Dans les Évangiles, les foules ont toujours l’aspect d’une masse anonyme. « Voyant les foules, écrit Matthieu, Jésus fut saisi de compassion envers elles parce qu’elles étaient désemparées et abattues comme des brebis sans berger » (Matthieu 9,36). Les foules apparaissent comme des rassemblements d’hommes, de femmes et d’enfants dont personne ne connaît les noms et les visages. Cette multitude généralisée – humanité abstraite ou statistique – contraste avec les rencontres de Jésus avec des hommes et des femmes individuels qui, précisément à cause de son regard attentif, de son accueil total, de la relation personnelle qu’il établit avec eux, se découvrent rendus à leur dignité de personnes uniques, aimées de Dieu d’une manière singulière et inimitable. Pensons aux Apôtres, à la Samaritaine, à Zachée, à Marthe, Marie et Lazare, etc.

Pourquoi est-il important de nous concentrer sur cette rencontre ? Parce que ce qui transforme une « foule » en « peuple de Dieu », c’est la rencontre avec le Seigneur Jésus. Jésus fait passer les personnes d’une masse indéfinie et standardisée, sorte d’abstraction statistique, à la vie de Dieu, qui est communion et où l’unité ne gomme pas les différences et la diversité.

2. L’Eucharistie nous permet précisément de faire cette expérience : lorsque nous communions au Corps et au Sang du Christ, nous rencontrons personnellement Jésus, et le contact avec sa présence réelle dans le sacrement eucharistique nous rend notre dignité de créatures toujours aimées, toujours pardonnées. C’est pourquoi l’Eucharistie est inséparable du Baptême, car elle explicite et fait resplendir notre dignité d’« enfants de Dieu ».

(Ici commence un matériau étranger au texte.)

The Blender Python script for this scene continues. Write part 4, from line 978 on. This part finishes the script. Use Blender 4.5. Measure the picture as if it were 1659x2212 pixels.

En même temps – comme le disait Henri de Lubac – « l’Eucharistie fait l’Église », c’est-à-dire qu’elle nous fait prendre conscience que le salut nous atteint toujours en compagnie d’hommes et de femmes qui cheminent avec nous dans le temps et dans l’histoire aujourd’hui. Notre identité devant Dieu implique de reconnaître que nous sommes membres d’une « descendance choisie, d’un sacerdoce royal, d’une nation sainte, d’un peuple destiné au salut » (1 Pierre 2,9). C’est pourquoi l’Eucharistie est inséparable de l’autre sacrement de l’initiation chrétienne, la Confirmation : en nous constituant comme « enfants adoptifs », le Seigneur nous fait le don d’une fratrie dont nous sommes responsables, dont nous devons prendre soin.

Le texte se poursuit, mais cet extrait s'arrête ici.